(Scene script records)
☆ ☆ ☆ ☆

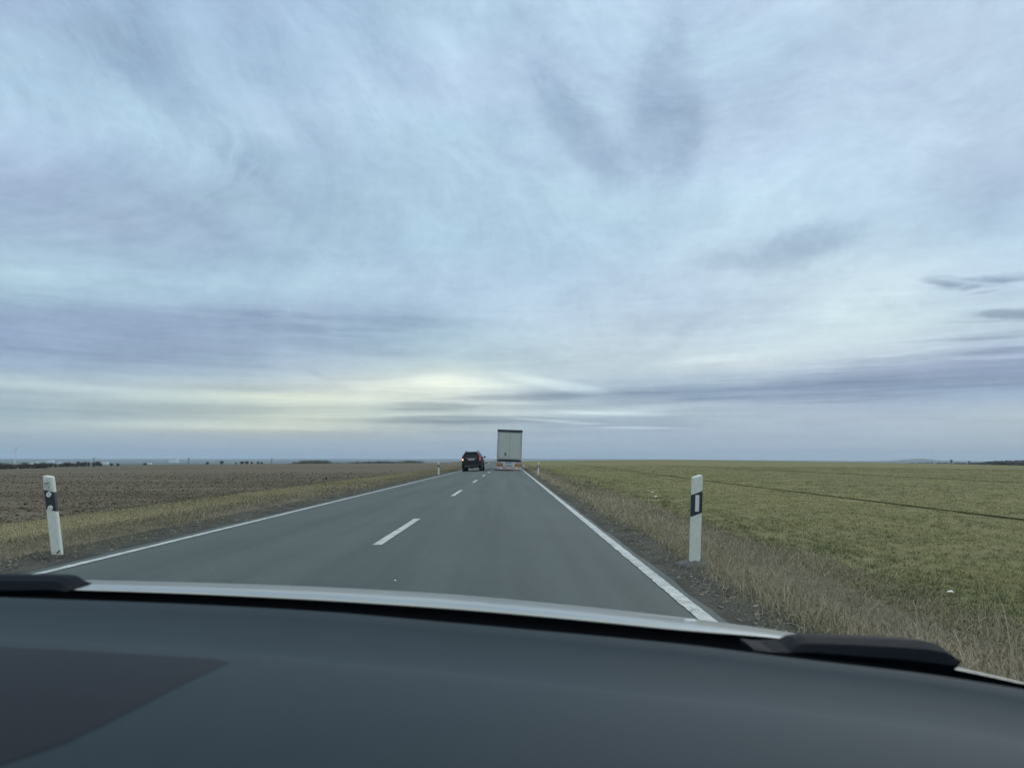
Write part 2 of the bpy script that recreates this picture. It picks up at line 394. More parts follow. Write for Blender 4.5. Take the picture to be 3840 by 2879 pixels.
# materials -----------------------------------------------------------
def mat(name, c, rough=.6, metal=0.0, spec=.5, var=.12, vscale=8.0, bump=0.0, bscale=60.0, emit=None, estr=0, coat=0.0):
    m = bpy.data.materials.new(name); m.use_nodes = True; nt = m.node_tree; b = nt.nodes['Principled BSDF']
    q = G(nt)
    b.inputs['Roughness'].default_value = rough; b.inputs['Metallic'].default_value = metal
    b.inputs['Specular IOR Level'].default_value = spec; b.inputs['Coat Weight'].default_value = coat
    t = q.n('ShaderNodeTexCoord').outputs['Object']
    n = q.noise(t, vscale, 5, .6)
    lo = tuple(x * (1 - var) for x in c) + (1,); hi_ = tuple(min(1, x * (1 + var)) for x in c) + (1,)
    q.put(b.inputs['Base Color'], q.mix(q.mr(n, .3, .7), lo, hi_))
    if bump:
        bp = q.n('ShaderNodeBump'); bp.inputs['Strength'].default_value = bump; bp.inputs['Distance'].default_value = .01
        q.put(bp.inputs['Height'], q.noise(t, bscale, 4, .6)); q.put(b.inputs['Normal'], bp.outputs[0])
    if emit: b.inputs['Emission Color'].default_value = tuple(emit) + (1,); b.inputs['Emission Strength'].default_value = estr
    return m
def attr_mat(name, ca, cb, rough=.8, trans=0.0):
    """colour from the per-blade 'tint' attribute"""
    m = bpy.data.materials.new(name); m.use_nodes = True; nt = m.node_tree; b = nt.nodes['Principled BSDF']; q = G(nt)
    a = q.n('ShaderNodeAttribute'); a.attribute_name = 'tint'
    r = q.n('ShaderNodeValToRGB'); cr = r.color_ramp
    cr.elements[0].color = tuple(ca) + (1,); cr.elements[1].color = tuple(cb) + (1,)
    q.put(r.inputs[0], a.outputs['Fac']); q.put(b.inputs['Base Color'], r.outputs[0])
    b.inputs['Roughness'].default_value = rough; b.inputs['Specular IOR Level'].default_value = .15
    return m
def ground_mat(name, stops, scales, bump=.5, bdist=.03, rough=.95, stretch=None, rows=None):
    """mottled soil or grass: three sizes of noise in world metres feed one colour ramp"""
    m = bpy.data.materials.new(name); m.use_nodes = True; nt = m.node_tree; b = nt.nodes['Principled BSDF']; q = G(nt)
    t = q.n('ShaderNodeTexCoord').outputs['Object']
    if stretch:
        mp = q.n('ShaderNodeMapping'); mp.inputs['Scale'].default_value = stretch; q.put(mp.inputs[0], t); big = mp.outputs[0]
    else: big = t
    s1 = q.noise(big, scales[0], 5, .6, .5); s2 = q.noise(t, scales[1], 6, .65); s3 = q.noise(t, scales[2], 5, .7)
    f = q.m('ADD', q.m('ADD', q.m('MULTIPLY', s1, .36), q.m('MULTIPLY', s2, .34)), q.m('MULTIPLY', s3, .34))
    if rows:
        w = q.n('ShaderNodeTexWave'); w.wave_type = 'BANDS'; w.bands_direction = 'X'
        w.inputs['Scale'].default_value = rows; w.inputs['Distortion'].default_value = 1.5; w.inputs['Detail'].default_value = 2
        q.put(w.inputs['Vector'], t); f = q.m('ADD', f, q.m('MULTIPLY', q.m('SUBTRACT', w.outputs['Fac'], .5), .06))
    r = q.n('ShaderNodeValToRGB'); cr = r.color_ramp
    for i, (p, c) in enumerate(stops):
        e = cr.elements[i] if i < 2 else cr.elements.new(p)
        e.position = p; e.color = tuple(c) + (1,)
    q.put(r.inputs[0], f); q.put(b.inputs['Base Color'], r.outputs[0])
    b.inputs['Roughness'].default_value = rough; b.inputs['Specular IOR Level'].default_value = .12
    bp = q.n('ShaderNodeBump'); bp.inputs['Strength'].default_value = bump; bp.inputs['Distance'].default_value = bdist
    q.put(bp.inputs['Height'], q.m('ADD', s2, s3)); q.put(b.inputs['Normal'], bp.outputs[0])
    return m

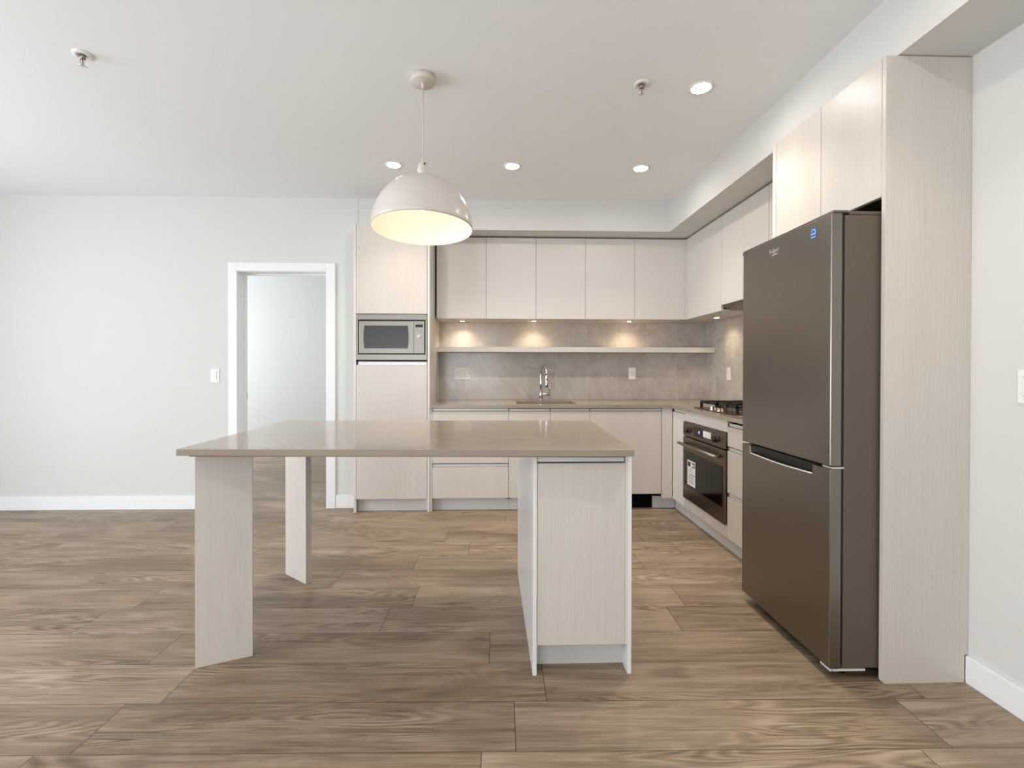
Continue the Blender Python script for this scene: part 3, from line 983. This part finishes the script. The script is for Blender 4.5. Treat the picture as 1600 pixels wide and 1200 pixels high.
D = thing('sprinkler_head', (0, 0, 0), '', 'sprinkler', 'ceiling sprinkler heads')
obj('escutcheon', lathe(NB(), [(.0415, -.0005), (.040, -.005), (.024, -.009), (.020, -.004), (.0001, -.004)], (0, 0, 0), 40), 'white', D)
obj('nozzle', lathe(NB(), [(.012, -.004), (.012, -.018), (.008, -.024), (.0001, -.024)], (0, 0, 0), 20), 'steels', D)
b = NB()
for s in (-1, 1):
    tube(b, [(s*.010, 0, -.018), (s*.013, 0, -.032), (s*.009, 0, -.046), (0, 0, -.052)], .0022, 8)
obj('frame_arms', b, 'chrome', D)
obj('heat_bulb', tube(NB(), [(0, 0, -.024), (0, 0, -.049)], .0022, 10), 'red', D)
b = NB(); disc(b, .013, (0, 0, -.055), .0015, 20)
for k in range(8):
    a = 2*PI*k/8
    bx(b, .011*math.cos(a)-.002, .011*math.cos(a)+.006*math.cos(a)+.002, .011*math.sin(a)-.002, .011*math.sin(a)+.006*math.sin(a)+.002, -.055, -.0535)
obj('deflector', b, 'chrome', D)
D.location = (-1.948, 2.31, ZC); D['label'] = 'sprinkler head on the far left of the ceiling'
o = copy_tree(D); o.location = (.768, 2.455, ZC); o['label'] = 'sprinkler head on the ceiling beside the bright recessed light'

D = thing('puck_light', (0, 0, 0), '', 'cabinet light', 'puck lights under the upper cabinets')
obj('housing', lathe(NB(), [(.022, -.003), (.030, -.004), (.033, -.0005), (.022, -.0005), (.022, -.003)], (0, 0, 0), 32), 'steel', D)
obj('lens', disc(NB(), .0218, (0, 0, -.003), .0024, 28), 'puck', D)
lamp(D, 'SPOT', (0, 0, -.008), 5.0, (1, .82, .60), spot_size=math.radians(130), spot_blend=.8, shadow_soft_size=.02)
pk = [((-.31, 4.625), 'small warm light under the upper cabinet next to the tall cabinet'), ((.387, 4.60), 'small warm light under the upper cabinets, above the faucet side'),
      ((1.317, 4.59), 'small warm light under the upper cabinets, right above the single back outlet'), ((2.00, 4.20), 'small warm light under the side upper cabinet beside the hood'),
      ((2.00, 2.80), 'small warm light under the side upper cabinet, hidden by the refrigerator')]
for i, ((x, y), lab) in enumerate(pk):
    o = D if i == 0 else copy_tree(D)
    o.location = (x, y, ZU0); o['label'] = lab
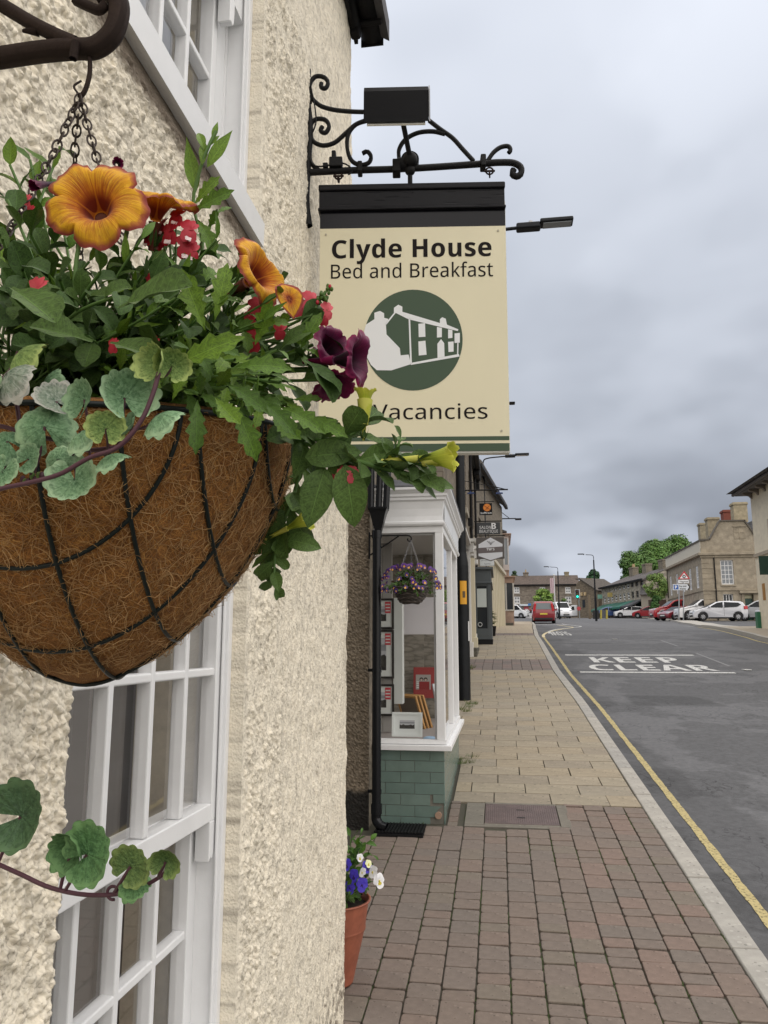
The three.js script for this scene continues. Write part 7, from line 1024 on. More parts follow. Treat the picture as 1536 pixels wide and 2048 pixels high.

☆ ☆ ☆ ☆

● SET TASK
The entries above are to be returned exactly, without their pictures.

● EXERCISE OUTPUT
Write part 2 of the bpy script that recreates this picture. It picks up at line 394. More parts follow. Write for Blender 4.5. Take the picture to be 3840 by 2879 pixels.
# materials -----------------------------------------------------------
def mat(name, c, rough=.6, metal=0.0, spec=.5, var=.12, vscale=8.0, bump=0.0, bscale=60.0, emit=None, estr=0, coat=0.0):
    m = bpy.data.materials.new(name); m.use_nodes = True; nt = m.node_tree; b = nt.nodes['Principled BSDF']
    q = G(nt)
    b.inputs['Roughness'].default_value = rough; b.inputs['Metallic'].default_value = metal
    b.inputs['Specular IOR Level'].default_value = spec; b.inputs['Coat Weight'].default_value = coat
    t = q.n('ShaderNodeTexCoord').outputs['Object']
    n = q.noise(t, vscale, 5, .6)
    lo = tuple(x * (1 - var) for x in c) + (1,); hi_ = tuple(min(1, x * (1 + var)) for x in c) + (1,)
    q.put(b.inputs['Base Color'], q.mix(q.mr(n, .3, .7), lo, hi_))
    if bump:
        bp = q.n('ShaderNodeBump'); bp.inputs['Strength'].default_value = bump; bp.inputs['Distance'].default_value = .01
        q.put(bp.inputs['Height'], q.noise(t, bscale, 4, .6)); q.put(b.inputs['Normal'], bp.outputs[0])
    if emit: b.inputs['Emission Color'].default_value = tuple(emit) + (1,); b.inputs['Emission Strength'].default_value = estr
    return m
def attr_mat(name, ca, cb, rough=.8, trans=0.0):
    """colour from the per-blade 'tint' attribute"""
    m = bpy.data.materials.new(name); m.use_nodes = True; nt = m.node_tree; b = nt.nodes['Principled BSDF']; q = G(nt)
    a = q.n('ShaderNodeAttribute'); a.attribute_name = 'tint'
    r = q.n('ShaderNodeValToRGB'); cr = r.color_ramp
    cr.elements[0].color = tuple(ca) + (1,); cr.elements[1].color = tuple(cb) + (1,)
    q.put(r.inputs[0], a.outputs['Fac']); q.put(b.inputs['Base Color'], r.outputs[0])
    b.inputs['Roughness'].default_value = rough; b.inputs['Specular IOR Level'].default_value = .15
    return m
def ground_mat(name, stops, scales, bump=.5, bdist=.03, rough=.95, stretch=None, rows=None):
    """mottled soil or grass: three sizes of noise in world metres feed one colour ramp"""
    m = bpy.data.materials.new(name); m.use_nodes = True; nt = m.node_tree; b = nt.nodes['Principled BSDF']; q = G(nt)
    t = q.n('ShaderNodeTexCoord').outputs['Object']
    if stretch:
        mp = q.n('ShaderNodeMapping'); mp.inputs['Scale'].default_value = stretch; q.put(mp.inputs[0], t); big = mp.outputs[0]
    else: big = t
    s1 = q.noise(big, scales[0], 5, .6, .5); s2 = q.noise(t, scales[1], 6, .65); s3 = q.noise(t, scales[2], 5, .7)
    f = q.m('ADD', q.m('ADD', q.m('MULTIPLY', s1, .36), q.m('MULTIPLY', s2, .34)), q.m('MULTIPLY', s3, .34))
    if rows:
        w = q.n('ShaderNodeTexWave'); w.wave_type = 'BANDS'; w.bands_direction = 'X'
        w.inputs['Scale'].default_value = rows; w.inputs['Distortion'].default_value = 1.5; w.inputs['Detail'].default_value = 2
        q.put(w.inputs['Vector'], t); f = q.m('ADD', f, q.m('MULTIPLY', q.m('SUBTRACT', w.outputs['Fac'], .5), .06))
    r = q.n('ShaderNodeValToRGB'); cr = r.color_ramp
    for i, (p, c) in enumerate(stops):
        e = cr.elements[i] if i < 2 else cr.elements.new(p)
        e.position = p; e.color = tuple(c) + (1,)
    q.put(r.inputs[0], f); q.put(b.inputs['Base Color'], r.outputs[0])
    b.inputs['Roughness'].default_value = rough; b.inputs['Specular IOR Level'].default_value = .12
    bp = q.n('ShaderNodeBump'); bp.inputs['Strength'].default_value = bump; bp.inputs['Distance'].default_value = bdist
    q.put(bp.inputs['Height'], q.m('ADD', s2, s3)); q.put(b.inputs['Normal'], bp.outputs[0])
    return m

Continue the Blender Python script for this scene: part 3, from line 983. This part finishes the script. The script is for Blender 4.5. Treat the picture as 1600 pixels wide and 1200 pixels high.
D = thing('sprinkler_head', (0, 0, 0), '', 'sprinkler', 'ceiling sprinkler heads')
obj('escutcheon', lathe(NB(), [(.0415, -.0005), (.040, -.005), (.024, -.009), (.020, -.004), (.0001, -.004)], (0, 0, 0), 40), 'white', D)
obj('nozzle', lathe(NB(), [(.012, -.004), (.012, -.018), (.008, -.024), (.0001, -.024)], (0, 0, 0), 20), 'steels', D)
b = NB()
for s in (-1, 1):
    tube(b, [(s*.010, 0, -.018), (s*.013, 0, -.032), (s*.009, 0, -.046), (0, 0, -.052)], .0022, 8)
obj('frame_arms', b, 'chrome', D)
obj('heat_bulb', tube(NB(), [(0, 0, -.024), (0, 0, -.049)], .0022, 10), 'red', D)
b = NB(); disc(b, .013, (0, 0, -.055), .0015, 20)
for k in range(8):
    a = 2*PI*k/8
    bx(b, .011*math.cos(a)-.002, .011*math.cos(a)+.006*math.cos(a)+.002, .011*math.sin(a)-.002, .011*math.sin(a)+.006*math.sin(a)+.002, -.055, -.0535)
obj('deflector', b, 'chrome', D)
D.location = (-1.948, 2.31, ZC); D['label'] = 'sprinkler head on the far left of the ceiling'
o = copy_tree(D); o.location = (.768, 2.455, ZC); o['label'] = 'sprinkler head on the ceiling beside the bright recessed light'

D = thing('puck_light', (0, 0, 0), '', 'cabinet light', 'puck lights under the upper cabinets')
obj('housing', lathe(NB(), [(.022, -.003), (.030, -.004), (.033, -.0005), (.022, -.0005), (.022, -.003)], (0, 0, 0), 32), 'steel', D)
obj('lens', disc(NB(), .0218, (0, 0, -.003), .0024, 28), 'puck', D)
lamp(D, 'SPOT', (0, 0, -.008), 5.0, (1, .82, .60), spot_size=math.radians(130), spot_blend=.8, shadow_soft_size=.02)
pk = [((-.31, 4.625), 'small warm light under the upper cabinet next to the tall cabinet'), ((.387, 4.60), 'small warm light under the upper cabinets, above the faucet side'),
      ((1.317, 4.59), 'small warm light under the upper cabinets, right above the single back outlet'), ((2.00, 4.20), 'small warm light under the side upper cabinet beside the hood'),
      ((2.00, 2.80), 'small warm light under the side upper cabinet, hidden by the refrigerator')]
for i, ((x, y), lab) in enumerate(pk):
    o = D if i == 0 else copy_tree(D)
    o.location = (x, y, ZU0); o['label'] = lab
The three.js script for this scene continues. Write part 7, from line 1024 on. More parts follow. Treat the picture as 1536 pixels wide and 2048 pixels high.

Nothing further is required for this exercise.